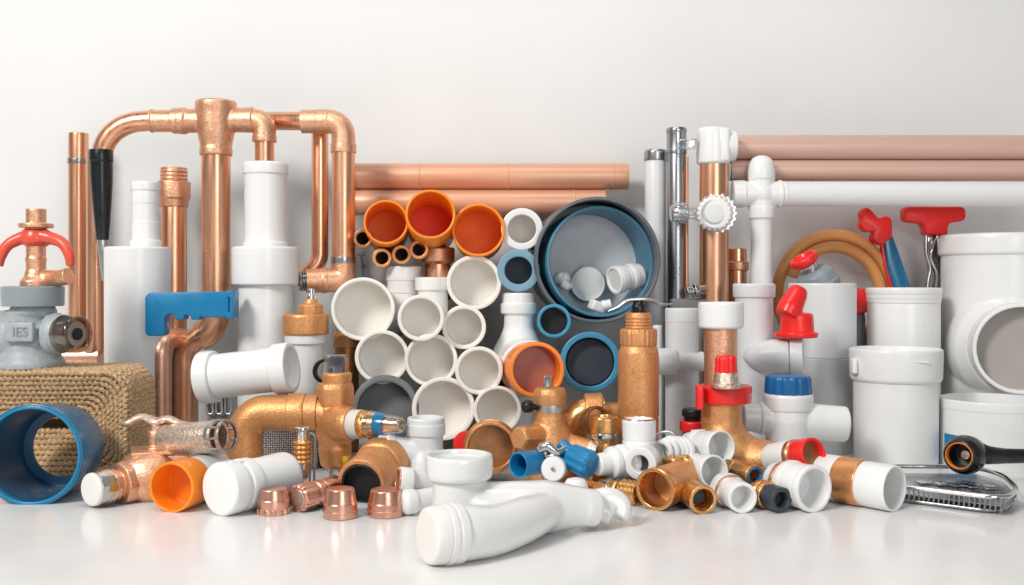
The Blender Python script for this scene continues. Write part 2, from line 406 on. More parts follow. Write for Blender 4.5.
# copper manifold
d = 1.97
t = thing('copper_manifold', 'tall copper tee with hammered fittings, arched left arm and black spray nozzle', 'pipework')
b = MB()
b.V(216, d, [(156, 13), (156, 16), (149, 16.2), (147, 15.4), (143, 16), (134, 18), (124, 19), (113, 19.5), (107, 20.5), (103, 20.5), (101, 19), (101, 0)], b=1)
b.C(W(254, 120, d), W(179, 121, d), [(0, 9), (0, 13), (.12, 12.4), (.3, 12), (.72, 12), (.9, 12), (.9, 13.4), (1, 13.4), (1, 9)], b=.8)
part(t, 'tee', 'copper_cast', fuse(b, .0016, 3))
b = MB(); b.C(W(182, 121, d), W(151, 121, d), [(0, 9), (0, 12.8), (.28, 12.8), (.3, 11), (.92, 11), (.93, 11.8), (1, 11.8), (1, 9)], b=.5); part(t, 'coupling', 'copper_cast', b)
b = MB(); b.wavy([W(160, 121, d), W(146, 121, d), W(133, 122.5, d), W(121, 127, d), W(111, 135, d), W(104.5, 145, d), W(101.5, 157, d)], M(10.3, d), n=28); part(t, 'arched_arm', 'copper', b)
b = MB(); b.C(W(101, 150, d - .004), W(102.5, 240, d - .004), [(0, 0), (0, 11.6), (.12, 11.8), (.13, 11.2), (.35, 10.8), (.75, 8), (1, 6), (1, 0)], b=.6); nz = part(t, 'nozzle', 'black', b)
b = MB(); b.C(W(102.5, 238, d - .004), W(103.4, 281, d - .004), [(0, 0), (0, 5), (.2, 4.8), (1, 1.6), (1, 0)], b=.4); part(nz, 'tip', 'steel_tip', b)
b = MB(); b.tube([W(216, 150, d), W(216, 331, d), W(184, 343, d), W(184, gy(d) - 1, d)], [M(14.2, d), M(14, d), M(11.6, d), M(11.6, d)], M(17, d), n=30); part(t, 'riser', 'copper', b)
b = MB(); b.tube([W(236, 120.5, d), W(264.5, 120.5, d), W(264.5, 140, d)], [M(11.4, d)] * 3, M(15, d))
b.V(264.5, d, [(142, 9), (142, 12), (136, 12), (136, 9)], b=.4)
part(t, 'elbow', 'copper_cast', b)
b = MB(); b.V(264.5, d, [(168, 9.6), (138, 9.6)], b=0); part(t, 'drop_pipe', 'copper', b)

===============

Repeat the material above word for word, please, apart from its images.

The Blender Python script for this scene continues. Write part 2, from line 406 on. More parts follow. Write for Blender 4.5.
# copper manifold
d = 1.97
t = thing('copper_manifold', 'tall copper tee with hammered fittings, arched left arm and black spray nozzle', 'pipework')
b = MB()
b.V(216, d, [(156, 13), (156, 16), (149, 16.2), (147, 15.4), (143, 16), (134, 18), (124, 19), (113, 19.5), (107, 20.5), (103, 20.5), (101, 19), (101, 0)], b=1)
b.C(W(254, 120, d), W(179, 121, d), [(0, 9), (0, 13), (.12, 12.4), (.3, 12), (.72, 12), (.9, 12), (.9, 13.4), (1, 13.4), (1, 9)], b=.8)
part(t, 'tee', 'copper_cast', fuse(b, .0016, 3))
b = MB(); b.C(W(182, 121, d), W(151, 121, d), [(0, 9), (0, 12.8), (.28, 12.8), (.3, 11), (.92, 11), (.93, 11.8), (1, 11.8), (1, 9)], b=.5); part(t, 'coupling', 'copper_cast', b)
b = MB(); b.wavy([W(160, 121, d), W(146, 121, d), W(133, 122.5, d), W(121, 127, d), W(111, 135, d), W(104.5, 145, d), W(101.5, 157, d)], M(10.3, d), n=28); part(t, 'arched_arm', 'copper', b)
b = MB(); b.C(W(101, 150, d - .004), W(102.5, 240, d - .004), [(0, 0), (0, 11.6), (.12, 11.8), (.13, 11.2), (.35, 10.8), (.75, 8), (1, 6), (1, 0)], b=.6); nz = part(t, 'nozzle', 'black', b)
b = MB(); b.C(W(102.5, 238, d - .004), W(103.4, 281, d - .004), [(0, 0), (0, 5), (.2, 4.8), (1, 1.6), (1, 0)], b=.4); part(nz, 'tip', 'steel_tip', b)
b = MB(); b.tube([W(216, 150, d), W(216, 331, d), W(184, 343, d), W(184, gy(d) - 1, d)], [M(14.2, d), M(14, d), M(11.6, d), M(11.6, d)], M(17, d), n=30); part(t, 'riser', 'copper', b)
b = MB(); b.tube([W(236, 120.5, d), W(264.5, 120.5, d), W(264.5, 140, d)], [M(11.4, d)] * 3, M(15, d))
b.V(264.5, d, [(142, 9), (142, 12), (136, 12), (136, 9)], b=.4)
part(t, 'elbow', 'copper_cast', b)
b = MB(); b.V(264.5, d, [(168, 9.6), (138, 9.6)], b=0); part(t, 'drop_pipe', 'copper', b)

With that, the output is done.